The Microgeneration Certification Scheme (MCS) is a standards organisation that was founded in 2006. MCS certifies low-carbon installations and installers used to produce electricity and heat from renewable sources and was historically used by government as a requirement to receive government funding for generation of electricity through the Feed-in-Tariffs Scheme.

Gemserv became the licensee of the MCS programme in 2008. This involved working with the then Department for Energy and Climate Change (DECC) to develop the Microgeneration Certification Scheme (MCS), making it independent of the UK Government, as well as self-funding.

OUR APPROACH

We have been a trusted delivery partner to BEIS (and its predecessor DECC) for over a decade, with over two decades of policy-into-practice expertise.

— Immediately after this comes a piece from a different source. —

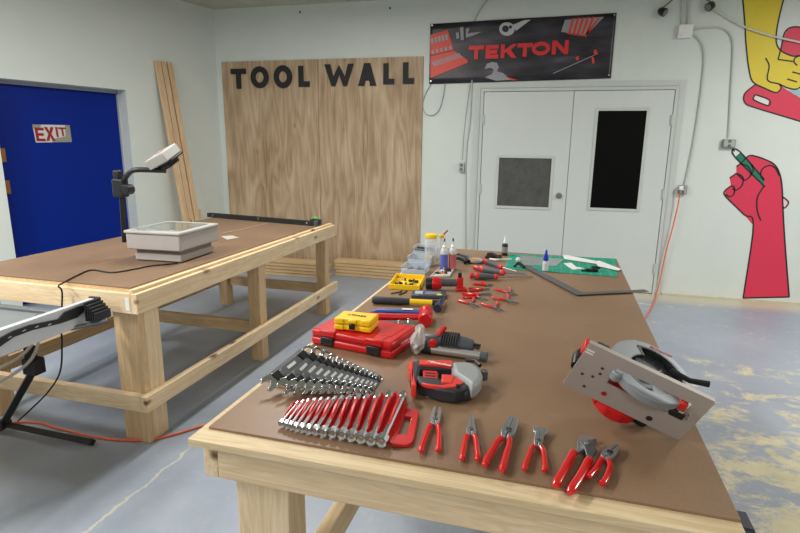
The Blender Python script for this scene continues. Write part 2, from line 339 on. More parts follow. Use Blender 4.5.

In our time as the licensee of the Microgeneration Certification Scheme, Gemserv transformed the governance and delivery of the scheme. Gemserv established a robust MCS governance framework of technical working groups and strategic committees; enabling robust and cross-cutting industry stakeholder engagement to develop world-leading standards.

In April 2010 Gemserv launched the MCS Installation database (MID) which kept a record of all registrations and certificates to underpin the rapidly growing programme, as evidence for financial incentives. To make the database useful for a wide range of stakeholders we enabled data uploads directly from certification bodies and the ability for consumers and suppliers to search for certified installers.

We worked closely with DECC and Ofgem (the GB gas and electricity markets regulator) to ensure that that MCS was aligned and supported the RHI and FITs (Renewable Heat Incentive and Feed in Tariffs) schemes, combining and aligning processes and systems, for the benefit of all stakeholders.

Lastly, Gemserv transformed the financing of the MCS scheme away from government grants by implementing an innovative self-funding mechanism where the scheme is funded by installations. The scheme was novated into a charity, as per government agreement and continues to ensure innovative renewable technology that meets consumer expectations and scale in the UK.  

OUTCOME

The redesign and management of the MCS led to over one million renewable installations in the UK in under 10 years and supporting the successful delivery of the Renewable Heat Incentive and Feed in Tariffs schemes.